Our dealers go the extra step to offer service, repair and technical support on most of our products. We get very few returns from our dealers, and we pride ourselves in well built products that last for years. However, if a consumer purchases a product from Amazon and returns it for whatever reason, we get it back. We get charged by Amazon for shipping charges and we get ‘dinged’ from Amazon for having a ‘faulty’ product that was returned. We get no audience with the consumer, as we have no idea who returned the product and why. Ninety-nine percent of the product returned from Amazon has no problem found. Feedback from our dealer network shows that most consumers who are confused by a product and cannot receive live support return the product, frustrated. The consumer is unhappy, has spent time and money, and most likely will not buy another product from Morley again. How is that good for our brand or the consumer?
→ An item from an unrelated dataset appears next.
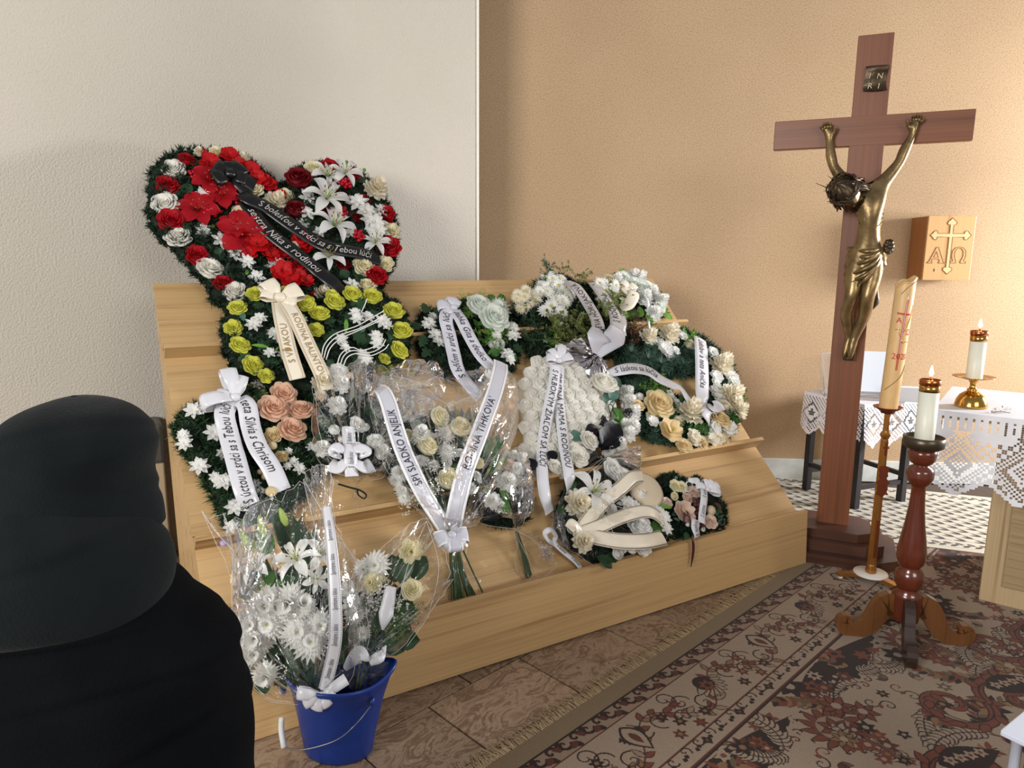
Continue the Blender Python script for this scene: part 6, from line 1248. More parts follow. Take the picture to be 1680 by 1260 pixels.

Our dealers specialize in music products. They have support staff and sales teams that are musicians. Most of them play and own our products. When they speak with a consumer, they connect on a personal level. How awesome is that? Amazon sells everything from a Morley pedal to baby diapers. To them, Morley products are just another widget, we are a number in big data that generates traffic and profit for them. They don’t know our products, and they are unable to help the end user. We translate that to ‘Amazon cannot provide service to their customers,’ and that is just not fair to the consumer. Technical products need knowledgeable live support, baby diapers do not. Amazon does not have the knowledge necessary to sell music products directly to the consumer.
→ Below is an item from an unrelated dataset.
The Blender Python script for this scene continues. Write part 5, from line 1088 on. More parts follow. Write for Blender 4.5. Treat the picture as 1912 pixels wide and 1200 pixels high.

What does Amazon do well? It moves volumes of commodity products quickly and efficiently through the supply chain at the lowest possible cost to the consumer. It does this at the expense of great customer support. Our dealers have figured out how to become almost as efficient in supply chain management as Amazon. They have done this with investments in infrastructure at a cost. So, the value proposition of fast delivery by Amazon gets diminished in our eyes, and the consumer gets so much more value from our dealers that do right by the consumer, we needed to move them away from Amazon to a network of dealers that have their best interest at heart and leave them with the satisfaction of a good sale. We had to leave Amazon for the good of the consumer and the music industry.

The funny thing is that once we stopped providing specific products to Amazon to sell, the sales numbers didn’t change. Those previous sales just moved to one of our valued dealers. Amazon does nothing to sell and promote our products and the sales they received for our product were ‘pull-through’ sales that exist with or without Amazon.

Sure, it hurts to lose our largest customer in Amazon. But that is short-term pain for long-term gain. We are visionaries that see the music industry resurging, and our products need the superior customer support and service offered by our dealers to grow with the industry.

For all of these reasons, we finally came to understand what our dealers were telling us, we had to say goodbye to Amazon.”